Jim Cramer and the AAP team hold positions in Nvidia and Facebook for their Action Alerts PLUS Charitable Trust Portfolio. Want to be alerted before Cramer buys or sells NVDA or FB? Learn more now.

Intel is also prepping a new product (codenamed Knights Mill) for its Xeon Phi server processor line that promises major training performance gains over existing Xeon Phi chips. And it has rolled out an accelerator card for inference work that relies on a programmable chips (FPGAs).

If Huang is worried about any of this, he isn't showing it. When asked about Intel's Nov. 8 announcement, he pointed out all the ways the chip giant has its work cut out for it. "[Modern GPUs are] the most complex processors built by anybody on the planet today," he said. "The amount of software engineering that goes on top of it is significant as well...we plan a roadmap about five years out. It takes about three years to build a new generation [of GPUs]."

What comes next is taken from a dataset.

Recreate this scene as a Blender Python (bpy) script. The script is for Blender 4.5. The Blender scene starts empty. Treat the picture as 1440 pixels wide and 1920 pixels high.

With the qualifier that some of its moves into non-CPU markets haven't gone well, Intel's tremendous resources and investments in cutting-edge manufacturing processes mean that it can't be taken lightly in either the high-end PC GPU or AI/HPC accelerator markets. But Nvidia, which will likely spend over $1.6 billion on R&D this fiscal year, is clearly no slouch either. And in the AI and HPC fields, the company's developer ecosystem remains a big moat.

In time, Intel's moves could result in Nvidia facing tougher competition in its two most lucrative markets (probably sooner in AI than in gaming). But for now, the company continues to fly high thanks to both strong execution and rapidly-growing end-markets.